In my opinion, when most people talk about strategy, they don’t talk about its relevance, but rather about how to implement it. Does ‘aligning’ and ‘cascading down’ sound familiar? In my opinion, both (and probably more) should be in the mix. In a couple of posts to come -starting with this one-, I will try to explain my take on this.

How for me a strategy should be described

For me to embrace my company’s strategy, I have to see the relevance of it for myself. I can only relate to it if I can see the value of it for me personally, now and in the future. The image above describes (part of) how I would like to see my company’s strategy presented. In one picture, I should be able to see how my ‘personal identity’ compares to ‘my organisation’s identity’. And I should be able to see if we have a future together.

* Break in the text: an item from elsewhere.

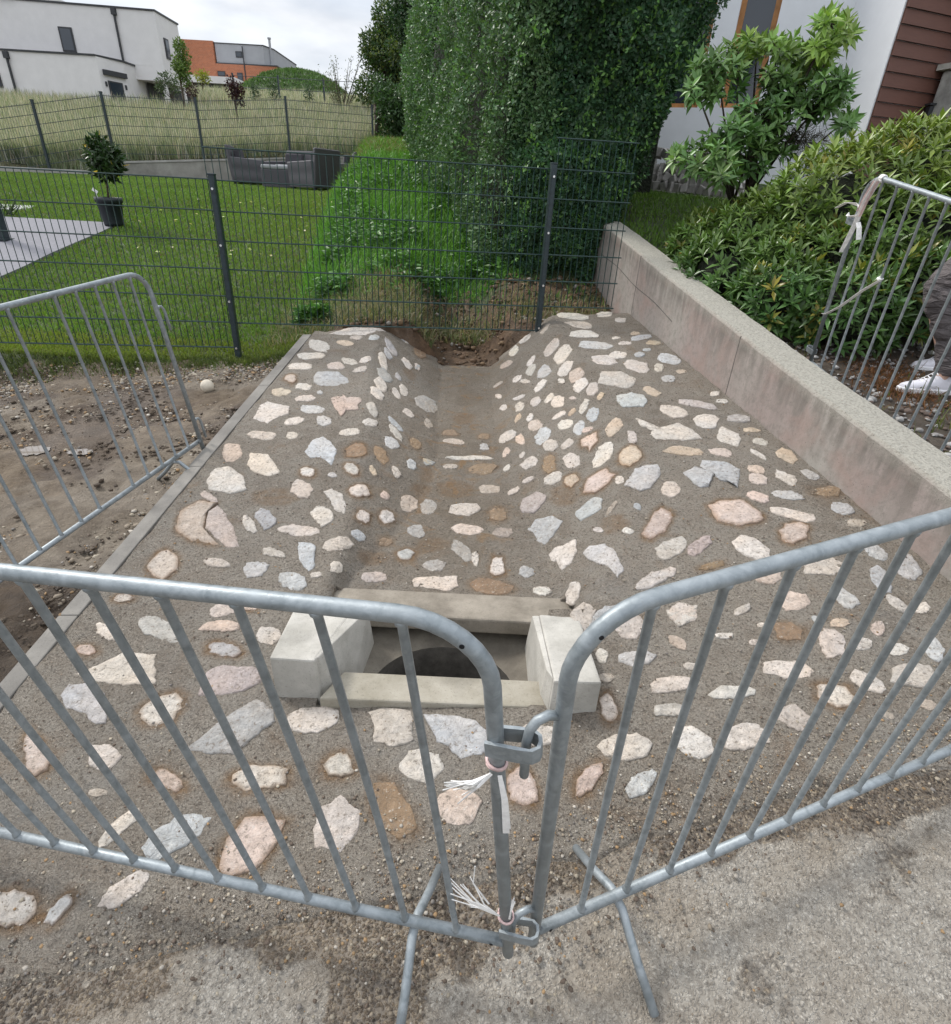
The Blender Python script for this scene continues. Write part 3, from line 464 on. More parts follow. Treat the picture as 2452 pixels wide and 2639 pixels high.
# stones of the apron
UP = dict(w=(.62, .592, .55), g=(.49, .515, .53), p=(.58, .50, .445), o=(.55, .47, .37), b=(.26, .165, .09), m=(.47, .425, .41))
def offn(x, y, h, off=0):
    e = .012; z = hA(x, y); gx = (hA(x + e, y) - hA(x - e, y)) / (2 * e); gy = (hA(x, y + e) - hA(x, y - e)) / (2 * e)
    n = Vector((-gx, -gy, 1)).normalized(); return (x + n.x * h, y + n.y * h, z + n.z * h)
SV = []; SF = []; SC = []; STAIN = []
def add_stone(poly, c):
    star = c.endswith('*'); k = c[0]; dull = k.isupper(); base = np.array(UP[k.lower()])
    if k == 'O': base = np.array((.29, .195, .11))
    if k == 'w' and random.random() < .13: base = np.array(UP['g'])
    n = len(poly); cx_ = sum(p_[0] for p_ in poly) / n; cy_ = sum(p_[1] for p_ in poly) / n
    rad = sum(math.hypot(p_[0] - cx_, p_[1] - cy_) for p_ in poly) / n
    if star or k in 'OB': STAIN.append((cx_, cy_, poly, rad, .9 if star else .55))
    if k == 'B': return
    t_ = random.random(); base = base * random.uniform(.82, 1.10) * np.array((1, 1 - .06 * t_, 1 - .10 * t_)) + np.array([random.uniform(-.008, .008) for _ in range(3)])
    hh = .0022 + random.uniform(.4, 1.0) * min(.005, .002 + rad * .03)
    if dull: hh = .0028; base = base * .55 + np.array((.11, .085, .06))
    b0 = len(SV); rings = [(1.02, -.007), (1.0, hh * .35), (.95, hh * .85), (.74, hh * 1.1), (.40, hh * 1.15)]
    tx, ty = random.uniform(-.05, .05), random.uniform(-.05, .05)
    for ri, (s, h) in enumerate(rings):
        for (px, py) in poly:
            x = cx_ + (px - cx_) * s; y = cy_ + (py - cy_) * s
            jit = random.uniform(-.0022, .0022) if ri > 1 else 0
            SV.append(offn(x, y, h + jit + (tx * (x - cx_) + ty * (y - cy_)) * .6))
            cc = base * random.uniform(.9, 1.08)
            if ri == 0: cc = cc * .55
            if star and ri <= 2: cc = cc * (.25 + .3 * ri / 2) + np.array((.26, .15, .07)) * (.75 - .3 * ri / 2)
            SC.append(cc)
    SV.append(offn(cx_, cy_, rings[-1][1])); SC.append(base)
    for ri in range(len(rings) - 1):
        for i in range(n):
            j = (i + 1) % n; a = b0 + ri * n
            SF.append((a + i, a + j, a + n + j)); SF.append((a + i, a + n + j, a + n + i))
    a = b0 + (len(rings) - 1) * n
    for i in range(n): SF.append((a + i, a + (i + 1) % n, b0 + len(rings) * n))
def dense(poly, jit, st=.016):
    o_ = []
    for i in range(len(poly)):
        x1, y1 = poly[i]; x2, y2 = poly[(i + 1) % len(poly)]; L = math.hypot(x2 - x1, y2 - y1); m = max(1, int(L / st))
        for k in range(m):
            t = k / m; o_.append((x1 + (x2 - x1) * t + random.uniform(-jit, jit), y1 + (y2 - y1) * t + random.uniform(-jit, jit)))
    return o_
for s in STONES.split(';'):
    q = s.split(' '); x, y, ax, ay, bx, by = map(float, q[:6]); c = q[6]
    K_ = random.randint(7, 11); r0 = random.uniform(0, 6.28); key = []
    for i in range(K_):
        t = 2 * math.pi * (i + random.uniform(-.28, .28)) / K_ + r0; ct, st_ = math.cos(t), math.sin(t); r = random.uniform(.86, 1.16)
        u = math.copysign(abs(ct) ** .85, ct) * r; v = math.copysign(abs(st_) ** .85, st_) * r
        u *= 1.05; v *= 1.05; key.append((x + ax * u + bx * v, y + ay * u + by * v))
    per = math.hypot(ax, ay) + math.hypot(bx, by); pts = dense(key, min(.004, per * .035), max(.008, min(.018, per * .12)))
    if len(pts) < 8: pts = key
    add_stone(pts, c)
for c, pp in POLYS: add_stone(dense(pp, .0035), c)

xa = lines((-1.43, 2.75, .0125)); ya = lines((.42, 5.3, .0125))
X, Y, Z, F = tensor(xa, ya, lambda x, y: hA(x, y))
nA = fbm(X, Y, 9.); nB = fbm(X, Y, 34., 3)
Z = Z + (nA - .47) * .016 + (nB - .44) * .006
fr = .73 + .24 * X + (fbm(X, Y * 0, 4.) - .5) * .09
Z -= .03 * np.clip((fr + .035 - Y) / .035, 0, 1)
rust = np.zeros(len(X))
for sx, sy, pp, rad, am in STAIN:
    w_ = rad * 1.7 + .03; sel = np.where((np.abs(X - sx) < w_ * 1.6) & (np.abs(Y - sy) < w_ * 2.2))[0]
    P_ = np.array(pp); ctr = np.array((sx, sy)); P2 = ctr + (P_ - ctr) * (1.0 + min(.5, .016 / max(.02, rad)))
    i_ = in_poly(X[sel], Y[sel], [tuple(q) for q in P2]); rust[sel[i_]] = np.maximum(rust[sel[i_]], am)
rust = blur(rust, len(ya), len(xa), 1)
yen = np.array([yend(x) for x in X]) + (fbm(X, Y * 0, 5.) - .5) * .06
inside = (Y > fr - .01) & (Y < yen) & ((X < 1.743 - .156 * (Y - 1.851) + .02) | (Y < 1.84))
inside &= ~((X > -.455) & (X < .27) & (Y > 1.245) & (Y < 1.70))
inside &= ~((X > -.52) & (X < .385) & (Y > 1.69) & (Y < 1.80))
F = F[inside[F].all(1)]
pal = np.clip((fbm(X + 5, Y, 2.2) - .52) * 5, 0, 1)
damp = np.clip(1 - np.abs(X + .12) / .5, 0, 1) * np.clip((Y - 1.7) / .5, 0, 1)
ame = np_mesh('cobbled_apron', np.stack([X, Y, Z], 1), F, np.stack([rust, pal, damp], 1), True)
bm = bmesh.new(); bm.from_mesh(ame)
bmesh.ops.delete(bm, geom=[v for v in bm.verts if not v.link_faces], context='VERTS')
be = [e for e in bm.edges if e.is_boundary]
r_ = bmesh.ops.extrude_edge_only(bm, edges=be)
for v in [g for g in r_['geom'] if isinstance(g, bmesh.types.BMVert)]: v.co.z -= .055
bm.to_mesh(ame); bm.free()
# mortar material reads the stain masks
nt = MORTAR.node_tree; b = nt.nodes['Principled BSDF']; cur = b.inputs['Base Color'].links[0].from_socket
spn = nt.nodes.new('ShaderNodeSeparateColor'); nt.links.new(attr(nt), spn.inputs[0]); v = geovec(nt)
def mul(a_, b_):
    m_ = nt.nodes.new('ShaderNodeMath'); m_.operation = 'MULTIPLY'; nt.links.new(a_, m_.inputs[0]); nt.links.new(b_, m_.inputs[1]); return m_.outputs[0]
rk = mul(spn.outputs[0], ramp(nt, noise(nt, v, 38, 5, .7), [(.30, .25), (.62, 1.)]))
c = mix(nt, mul(spn.outputs[1], ramp(nt, noise(nt, v, 12, 6, .7), [(.4, 0.), (.65, .6)])), cur, (.33, .31, .28))
c = mix(nt, mul(spn.outputs[2], ramp(nt, noise(nt, v, 5, 5, .6), [(.3, .3), (.7, .8)])), c, (.20, .155, .105))
c = mix(nt, mul(spn.outputs[2], ramp(nt, noise(nt, v, 7.5, 5, .65, .7), [(.54, 0.), (.64, .8)])), c, (.34, .20, .085))
c = mix(nt, rk, c, mix(nt, noise(nt, v, 60, 4, .7), (.10, .055, .028), (.40, .23, .09)))
nt.links.new(c, b.inputs['Base Color'])
apron = link('cobbled_apron', ame, None, MORTAR)
tag(apron, 'rubble stones set in grey mortar with a shallow drainage channel', kind='structure')
SV = np.array(SV); SV[:, 2] += (fbm(SV[:, 0], SV[:, 1], 9.) - .47) * .016
sme = np_mesh('rubble_stones', SV, np.array(SF), np.array(SC), False)
st_o = link('rubble_stones', sme, apron, STONE)

# ---- loose grit, pebbles, clods (uncountable) ----
ico = bmesh.new(); bmesh.ops.create_icosphere(ico, subdivisions=1, radius=1); IV = np.array([v.co[:] for v in ico.verts]); IF = np.array([[v.index for v in f.verts] for f in ico.faces]); ico.free()
ico = bmesh.new(); bmesh.ops.create_icosphere(ico, subdivisions=2, radius=1); IV2 = np.array([v.co[:] for v in ico.verts]); IF2 = np.array([[v.index for v in f.verts] for f in ico.faces]); ico.free()
def rocks(name, pts, size, cols, label, mat, flat=.6, jit=.28, hi=False):
    n = len(pts); pts = np.asarray(pts); Vb, Fb = (IV2, IF2) if hi else (IV, IF); k = len(Vb)
    V = np.repeat(Vb[None], n, 0) * (1 + (rng.random((n, k, 1)) - .5) * 2 * jit)
    sc = size[:, None] * (1 + (rng.random((n, 3)) - .5) * .7); sc[:, 2] *= flat
    V = V * sc[:, None, :]; a = rng.random(n) * 6.28; ca, sa = np.cos(a)[:, None], np.sin(a)[:, None]
    x = V[:, :, 0] * ca - V[:, :, 1] * sa; y = V[:, :, 0] * sa + V[:, :, 1] * ca; V[:, :, 0] = x; V[:, :, 1] = y
    V += pts[:, None, :]
    F = (Fb[None] + (np.arange(n) * k)[:, None, None]).reshape(-1, 3)
    me = np_mesh(name, V.reshape(-1, 3), F, np.repeat(cols, k, 0)); o = link(name, me, None, mat)
    if label: tag(o, label, kind='stuff')
    return o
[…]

Maybe not the most dificult part of the picture is to describe strategy as a shared direction (I share ‘my what’ with ‘my organisation’s what’, the green part of the arrow). If I can see what choices Our strategic futuremy organisation is making, I can see if there is a match with the choices I am making. And, better yet, I can choose to adapt my choices to those of my organisation. In order to do that, I have to be able to specify the overall strategy of my organisation to my specific situation. Which of my organisation’s choices affect me? To which choices can I contribute? No rocketscience so far, right?

Slightly less obvious however, is to describe strategy as a set of core capabilities (My ‘organisation’s how’ and how ‘my how’ can contribute to that, the blue part of the arrow). If I would know what my organisation considers it’s core capabilities, what my organisation is really good at, I probably would feel a little proud to be part of that. If I would know how my team’s capabilities, together with othet teams’ capabilies add up to a picture of what we are good at as an organisation, I think it would motivate me. If I’m motivated by what I’m good at (See ‘mastery’ in post “Why do I do it? – Motivation“), I think I would be motivated by knowing what we are good at collectively. Maybe a stretch, but still interesting I think.

Most powerful for me personally is to describe strategy as a set of shared beliefs (‘My why’ is ‘my organisation’s why’). Knowing what my organisation beliefs in gives me the opportunity to consider if I belief the same. Knowing what my organisation considers its ‘dot on the horizon’, and what beliefs and values are guiding it in its choices, help me evaluate the relevance my own choices and actions. Why am I doing what I do?

Q: Do you agree with my reasoning? Do you agree that communication around strategy is often focused on strategy as a shared direction?